The Italian artist Piero della Francesca expanded Alberti's technique and perfected the science of perspective. In his work De prospectiva pingendi, published in 1478, Francesca outlined his system for creating three dimensional images on a two dimensional surface. The basic tenets of his system are as follows:
- A straight line in perspective remains straight.
- Parallel lines either remain parallel or converge to a single point. This point is known as the vanishing point.
- Vanishing points exist on a line known as the horizon line.
These rules, developed and refined by artists over five hundred years ago, are the same rules used by artists today to create proper perspective in paintings.
It may seem strange that what, in hindsight, appears to be a math problem was tackled by so many artists. However, many people in Renaissance times pursued more than one discipline. Artists were not just artists. Artists of the day were also the architects, engineers, and scientists of the day. As such, it was important for them to be able to create drawings and paintings with the proper appearance of depth. Scientists during the Renaissance times were also artists. To those scientists, art was a means of understanding the world around them. Being able to accurately portray the natural world on canvas was not just an artistic problem, but a scientific one as well. Thus, the pursuit of an accurate system of perspective was a mathematical one. None other than Leonardo da Vinci, the Renaissance genius whose painting The Last Supper is considered one of the finest examples of perspective painting, regarded painting as a science, because it revealed the reality in nature.
Girard Desargues, a seventeenth century French mathematician, extended the idea of mathematical perspective to an entirely new branch of mathematics. Desargues recognized that different perspective drawings can be created from the same scene by viewing the scene from different angles. Desargues asked a fundamental question: What do different sections of the same scene have in common? This question formed the basis for a new field of mathematics known as projective geometry. Projective geometry is the study of those properties of plane figures that are unchanged when a given set of points is projected onto a second plane. Though Desargues pioneered this field, his work went largely unnoticed for several centuries. French mathematician Jean Victor Poncelet helped revive interest in the field of projective geometry when he published the first known textbook on the topic in 1822.

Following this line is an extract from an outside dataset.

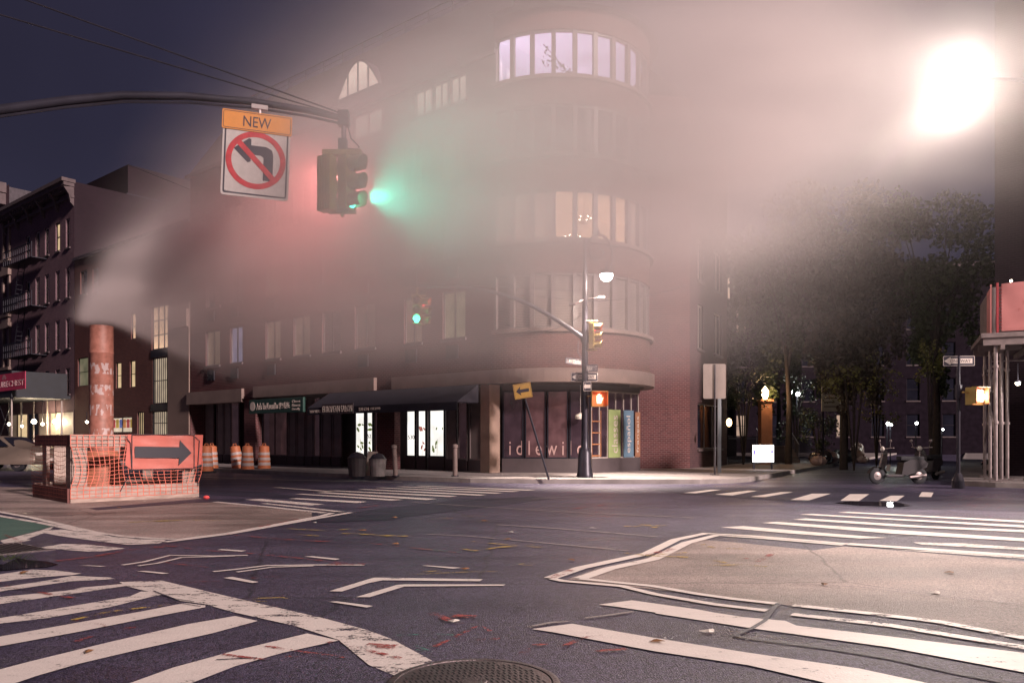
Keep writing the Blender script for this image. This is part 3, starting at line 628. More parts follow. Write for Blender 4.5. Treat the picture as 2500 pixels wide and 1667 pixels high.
# ---------------- ground floor of the corner building: shops
SH = Vector(NI)*.75
SW = Wall(cb_, J+UD*20.2+SH, J+SH)                  # recessed shop line
shopd = M('shop_dark', (.06, .045, .05), .7); shopp = M('shop_panel', (.20, .165, .16), .6, var=.15); shopglass_glow = M('shop_glass_glow', (.03, .02, .028), .06, var=.5, vs=1.7, spec=.7, em=(.75, .38, .42), es=.045)  # faint rosy glow added to the glass in place of passing traffic light
m = MB(); m.quad((-.2, .5, PH), (SW.L, .5, PH), (SW.L, .5, 3.3), (-.2, .5, 3.3)); m.quad((-.2, -.9, 3.19), (SW.L, -.9, 3.19), (SW.L, .5, 3.19), (-.2, .5, 3.19)); SW.put(m, 'shop_back_wall', shopd)
def shop_bay(a, b_, mat, mull=0, z0=.55, z1=3.15, frame=wframe, base=True):
    u0, u1 = SW.u(a), SW.u(b_); w_ = SW.window((u0, u1, z0, z1), frame=frame, pane=mat, mull=mull, sill=False, inset=.05, fw=.05)
    if base:
        m = MB(); m.box(u0, u1, -.02, .1, PH, z0-.003); m.build('base_panel', shopd, w_)
    return w_
for a, b_, mt, ml in [(488, 520, shopp, 0), (527, 543, shopp, 0), (545, 561, shopp, 0), (562, 582, shopglass_glow, 0), (640, 700, shopglass_glow, 1), (702, 720, shopp, 0), (722, 742, shopp, 0), (745, 762, shopp, 0), (764, 780, shopglass_glow, 0), (783, 807, shopp, 0), (810, 832, shopp, 0)]:
    shop_bay(a, b_, mt, ml)
sign_w = M('signboard_white', (.72, .68, .62), .5); sign_g = M('signboard_green', (.015, .05, .04), .5)
# lit salon windows with a flower print
leaf_g = M('printed_leaf_green', (.25, .32, .12), .6, em=(.35, .45, .15), es=.4); leaf_r = M('printed_petal', (.6, .2, .18), .6, em=(.8, .3, .25), es=.5)
for a, b_, flw in [(865, 889, 1), (893, 909, 1), (990, 1013, 0), (1018, 1039, 1), (1046, 1084, 1)]:
    w_ = shop_bay(a, b_, L_white, z0=.62, z1=3.0 if a > 1040 else 2.45, frame=metalD)
    u0, u1 = SW.u(a), SW.u(b_)
    if flw:
        m = MB(); random.seed(a)
        for i in range(7):
            cx_, cz = random.uniform(u0+.1, u1-.1), random.choice([.9, 1.0, 1.15, 1.7, 1.9]); s = random.uniform(.06, .13); an = random.random()*3
            m.add([(cx_+s*math.cos(t_)*math.cos(an)-s*.5*math.sin(t_)*math.sin(an), .045, cz+s*math.cos(t_)*math.sin(an)+s*.5*math.sin(t_)*math.cos(an)) for t_ in [k*.785 for k in range(8)]], [tuple(range(8))])
        m.tube([((u0+u1)/2, .043, .68), ((u0+u1)/2+.03, .043, 1.3)], .008, 4); m.build('window_print', leaf_g if a != 1018 else leaf_r, w_)
    if a == 893: add_lettering(w_, '52', u0+.06, .04, 1.35, .22, .16, M('print_grey', (.2, .17, .17), .6))
    if a == 990: add_lettering(w_, '530', u0+.1, .04, 1.3, .36, .16, M('print_grey', (.2, .17, .17), .6))
for a, b_, mt in [(912, 960, shopglass_glow), (1088, 1112, shopp), (1116, 1140, shopglass_glow), (1144, 1182, shopp)]: shop_bay(a, b_, mt)
# awning with valance
aw = M('awning_canvas', (.014, .012, .022), .8, var=.2)
u0, u1 = FW.u(812), FW.u(1176)
m = MB(); za, zb = 3.19, 2.55
m.quad((u0, -.17, za), (u1, -.17, za), (u1, -1.25, zb), (u0, -1.25, zb)); m.quad((u0, -1.25, zb), (u1, -1.25, zb), (u1, -1.25, zb-.28), (u0, -1.25, zb-.28))
m.quad((u0, -.17, za-.02), (u1, -.17, za-.02), (u1, -1.23, zb-.02), (u0, -1.23, zb-.02)); m.add([(u0, -.17, za), (u0, -1.25, zb), (u0, -.17, zb)], [(0, 1, 2)]); m.add([(u1, -.17, za), (u1, -1.25, zb), (u1, -.17, zb)], [(0, 1, 2)])
awn = FW.put(m, 'awning', aw)
lt = M('letter_pale', (.55, .47, .42), .6)
bd = MB(); ua, ub = FW.u(848), FW.u(925); bd.box(ua, ub, -1.275, -1.255, zb-.27, zb+.12); bo = bd.build('name_board', shopd, awn)
add_lettering(bo, 'EUROPEAN SALON', ua+.06, -1.279, zb-.2, ub-ua-.12, .24, lt)
add_lettering(awn, 'WEST VILLAGE', FW.u(818), -1.256, zb-.2, FW.u(846)-FW.u(818), .10, lt)
add_lettering(awn, 'SALON', FW.u(938), -1.256, zb-.19, FW.u(962)-FW.u(938), .12, lt); add_lettering(awn, 'EST.1999', FW.u(967), -1.256, zb-.17, FW.u(990)-FW.u(967), .09, lt)
for uu in (u0+.05, u1-.05): m = MB(); m.tube([(uu, -1.2, zb-.02), (uu, -.2, zb-.02)], .015, 6); m.build('bracket', metalD, awn)
m = MB(); q = [SW.u(960), SW.u(964)]; m.tube([(q[0], -.02, PH), (q[0], -.02, 2.6)], .03, 8); SW.put(m, 'door_post', wlight)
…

One of the key differences between Euclidean geometry and projective geometry is their treatment of parallel lines. In Euclidean geometry, parallel lines never meet. In projective geometry, parallel lines meet at infinity. This difference is reconciled by the fact that Euclidean geometry is considered a special case of projective geometry.
Mathematical developments often arise out of attempts to solve particular problems. This is certainly the case with perspective and projection. A problem faced by Renaissance artists was ultimately solved through mathematical means. Not only did this result in the development of a mathematical system of perspective, it led directly to the creation of an entirely new field of mathematics--projective geometry. This, in turn, has been extended to many other fields, including cartography and aerial photography.